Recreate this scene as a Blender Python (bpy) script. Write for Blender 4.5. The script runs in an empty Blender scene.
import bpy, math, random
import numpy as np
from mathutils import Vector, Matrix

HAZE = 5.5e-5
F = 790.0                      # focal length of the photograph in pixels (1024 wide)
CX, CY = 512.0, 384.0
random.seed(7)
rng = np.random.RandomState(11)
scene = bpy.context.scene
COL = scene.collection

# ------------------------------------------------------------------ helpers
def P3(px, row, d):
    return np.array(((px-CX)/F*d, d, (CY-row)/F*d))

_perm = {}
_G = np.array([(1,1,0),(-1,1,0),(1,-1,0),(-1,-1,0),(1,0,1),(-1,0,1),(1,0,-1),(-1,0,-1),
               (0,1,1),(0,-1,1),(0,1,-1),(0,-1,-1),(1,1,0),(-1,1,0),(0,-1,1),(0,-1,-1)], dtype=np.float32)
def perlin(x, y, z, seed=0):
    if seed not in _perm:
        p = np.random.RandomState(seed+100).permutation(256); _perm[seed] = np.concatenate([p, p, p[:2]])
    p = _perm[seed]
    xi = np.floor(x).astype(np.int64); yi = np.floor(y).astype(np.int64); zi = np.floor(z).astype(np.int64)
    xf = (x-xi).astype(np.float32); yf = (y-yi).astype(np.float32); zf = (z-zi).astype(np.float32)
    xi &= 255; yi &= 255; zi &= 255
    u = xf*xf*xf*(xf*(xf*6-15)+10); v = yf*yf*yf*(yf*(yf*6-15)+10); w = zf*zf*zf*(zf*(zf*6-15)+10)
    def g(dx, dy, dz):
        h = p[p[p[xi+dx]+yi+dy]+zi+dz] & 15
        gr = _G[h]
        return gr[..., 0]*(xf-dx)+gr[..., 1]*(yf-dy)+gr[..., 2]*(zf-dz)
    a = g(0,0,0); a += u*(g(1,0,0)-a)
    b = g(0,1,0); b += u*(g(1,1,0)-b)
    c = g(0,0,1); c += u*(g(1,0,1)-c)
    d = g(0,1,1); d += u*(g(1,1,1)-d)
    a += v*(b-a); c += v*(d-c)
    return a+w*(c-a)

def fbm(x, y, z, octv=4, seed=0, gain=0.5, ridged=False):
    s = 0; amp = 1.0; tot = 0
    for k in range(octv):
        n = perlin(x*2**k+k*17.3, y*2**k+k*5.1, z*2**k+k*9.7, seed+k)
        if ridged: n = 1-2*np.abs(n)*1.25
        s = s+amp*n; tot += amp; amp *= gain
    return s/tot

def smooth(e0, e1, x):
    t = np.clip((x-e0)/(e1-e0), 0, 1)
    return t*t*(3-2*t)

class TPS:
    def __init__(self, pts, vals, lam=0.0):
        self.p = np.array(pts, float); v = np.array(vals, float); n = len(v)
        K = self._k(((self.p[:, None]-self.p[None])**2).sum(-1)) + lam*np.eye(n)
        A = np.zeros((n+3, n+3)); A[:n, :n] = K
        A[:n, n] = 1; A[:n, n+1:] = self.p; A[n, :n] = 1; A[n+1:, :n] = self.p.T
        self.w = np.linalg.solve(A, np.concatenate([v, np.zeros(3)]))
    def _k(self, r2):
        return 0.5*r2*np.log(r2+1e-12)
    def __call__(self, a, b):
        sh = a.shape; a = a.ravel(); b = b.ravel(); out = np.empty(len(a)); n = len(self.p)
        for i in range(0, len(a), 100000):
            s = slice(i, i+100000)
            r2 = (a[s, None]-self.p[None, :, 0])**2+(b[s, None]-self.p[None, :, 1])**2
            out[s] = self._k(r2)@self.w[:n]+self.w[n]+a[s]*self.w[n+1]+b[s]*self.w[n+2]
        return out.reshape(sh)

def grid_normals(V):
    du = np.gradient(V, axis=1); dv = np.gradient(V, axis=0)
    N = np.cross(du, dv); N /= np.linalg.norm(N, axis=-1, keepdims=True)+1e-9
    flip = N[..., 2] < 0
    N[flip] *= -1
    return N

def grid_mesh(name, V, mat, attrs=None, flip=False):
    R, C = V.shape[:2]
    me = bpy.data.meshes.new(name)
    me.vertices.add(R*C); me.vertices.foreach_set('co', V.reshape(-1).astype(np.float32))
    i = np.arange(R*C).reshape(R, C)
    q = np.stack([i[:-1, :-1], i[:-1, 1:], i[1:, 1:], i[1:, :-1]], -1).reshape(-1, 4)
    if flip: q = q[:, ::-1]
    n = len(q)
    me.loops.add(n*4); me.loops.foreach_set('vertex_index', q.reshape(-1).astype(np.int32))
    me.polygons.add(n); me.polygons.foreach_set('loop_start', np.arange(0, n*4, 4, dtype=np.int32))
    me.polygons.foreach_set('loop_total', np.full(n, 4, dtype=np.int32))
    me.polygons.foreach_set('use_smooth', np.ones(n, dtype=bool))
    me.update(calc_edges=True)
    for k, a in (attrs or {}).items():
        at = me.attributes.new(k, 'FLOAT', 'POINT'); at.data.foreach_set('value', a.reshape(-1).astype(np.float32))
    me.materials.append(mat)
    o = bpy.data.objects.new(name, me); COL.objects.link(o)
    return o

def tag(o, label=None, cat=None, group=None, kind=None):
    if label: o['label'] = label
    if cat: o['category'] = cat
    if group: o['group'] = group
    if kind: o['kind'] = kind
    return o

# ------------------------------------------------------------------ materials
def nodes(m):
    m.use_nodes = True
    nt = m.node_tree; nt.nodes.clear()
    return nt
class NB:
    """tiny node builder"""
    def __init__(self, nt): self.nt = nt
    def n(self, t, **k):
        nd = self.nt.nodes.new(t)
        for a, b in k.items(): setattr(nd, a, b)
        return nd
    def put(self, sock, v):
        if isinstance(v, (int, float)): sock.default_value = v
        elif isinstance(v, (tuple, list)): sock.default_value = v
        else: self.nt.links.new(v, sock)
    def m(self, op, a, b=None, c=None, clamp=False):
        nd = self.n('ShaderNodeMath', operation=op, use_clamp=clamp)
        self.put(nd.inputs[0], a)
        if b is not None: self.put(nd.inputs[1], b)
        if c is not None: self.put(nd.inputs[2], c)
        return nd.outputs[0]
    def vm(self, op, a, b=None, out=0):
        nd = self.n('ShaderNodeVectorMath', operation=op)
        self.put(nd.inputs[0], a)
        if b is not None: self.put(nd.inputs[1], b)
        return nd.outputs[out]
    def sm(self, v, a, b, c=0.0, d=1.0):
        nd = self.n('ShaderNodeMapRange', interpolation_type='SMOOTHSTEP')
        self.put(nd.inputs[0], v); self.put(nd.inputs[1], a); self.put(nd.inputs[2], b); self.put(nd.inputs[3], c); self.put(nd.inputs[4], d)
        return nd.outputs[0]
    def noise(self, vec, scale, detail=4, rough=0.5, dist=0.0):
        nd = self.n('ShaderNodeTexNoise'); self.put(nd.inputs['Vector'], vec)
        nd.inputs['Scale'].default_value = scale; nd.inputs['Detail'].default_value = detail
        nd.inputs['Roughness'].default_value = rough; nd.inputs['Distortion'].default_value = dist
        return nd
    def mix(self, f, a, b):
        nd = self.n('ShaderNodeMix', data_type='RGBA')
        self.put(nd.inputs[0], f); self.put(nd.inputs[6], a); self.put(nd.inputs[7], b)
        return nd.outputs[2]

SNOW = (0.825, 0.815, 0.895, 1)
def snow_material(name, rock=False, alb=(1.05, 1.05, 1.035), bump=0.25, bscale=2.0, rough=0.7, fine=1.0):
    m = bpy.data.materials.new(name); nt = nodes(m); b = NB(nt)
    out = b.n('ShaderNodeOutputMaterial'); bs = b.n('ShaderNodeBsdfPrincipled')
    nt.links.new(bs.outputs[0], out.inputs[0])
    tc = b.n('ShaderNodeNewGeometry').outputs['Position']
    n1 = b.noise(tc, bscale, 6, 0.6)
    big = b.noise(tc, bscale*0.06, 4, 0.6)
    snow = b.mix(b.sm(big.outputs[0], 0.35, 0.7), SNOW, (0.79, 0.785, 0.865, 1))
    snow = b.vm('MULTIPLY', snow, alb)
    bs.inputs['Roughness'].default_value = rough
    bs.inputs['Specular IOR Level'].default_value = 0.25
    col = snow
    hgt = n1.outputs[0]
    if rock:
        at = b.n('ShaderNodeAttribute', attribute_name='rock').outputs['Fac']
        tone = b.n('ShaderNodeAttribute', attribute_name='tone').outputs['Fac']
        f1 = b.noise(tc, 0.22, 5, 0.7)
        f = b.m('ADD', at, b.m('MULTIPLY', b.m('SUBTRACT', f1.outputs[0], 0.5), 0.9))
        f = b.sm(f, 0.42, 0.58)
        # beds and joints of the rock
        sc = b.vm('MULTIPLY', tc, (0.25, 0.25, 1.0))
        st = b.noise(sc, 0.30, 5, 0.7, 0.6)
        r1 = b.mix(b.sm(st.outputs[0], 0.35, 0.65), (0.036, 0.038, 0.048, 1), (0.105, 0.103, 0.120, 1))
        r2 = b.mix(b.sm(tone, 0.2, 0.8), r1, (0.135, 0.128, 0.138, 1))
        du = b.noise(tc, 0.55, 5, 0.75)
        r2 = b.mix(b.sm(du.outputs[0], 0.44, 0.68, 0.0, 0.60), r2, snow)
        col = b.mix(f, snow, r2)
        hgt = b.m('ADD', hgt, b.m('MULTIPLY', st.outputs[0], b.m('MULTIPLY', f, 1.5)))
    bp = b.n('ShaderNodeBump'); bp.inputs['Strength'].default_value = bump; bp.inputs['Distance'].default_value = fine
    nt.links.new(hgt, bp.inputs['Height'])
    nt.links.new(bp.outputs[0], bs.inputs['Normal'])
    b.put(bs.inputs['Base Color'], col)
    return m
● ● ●
Return, please, the lines of the data from the first through the line containing "return np.array(((px-CX)/F*d, d, (CY-row)/F*d))", both kept, exactly as they stand and nothing more.

Exercise output =>
Recreate this scene as a Blender Python (bpy) script. Write for Blender 4.5. The script runs in an empty Blender scene.
import bpy, math, random
import numpy as np
from mathutils import Vector, Matrix

HAZE = 5.5e-5
F = 790.0                      # focal length of the photograph in pixels (1024 wide)
CX, CY = 512.0, 384.0
random.seed(7)
rng = np.random.RandomState(11)
scene = bpy.context.scene
COL = scene.collection

# ------------------------------------------------------------------ helpers
def P3(px, row, d):
    return np.array(((px-CX)/F*d, d, (CY-row)/F*d))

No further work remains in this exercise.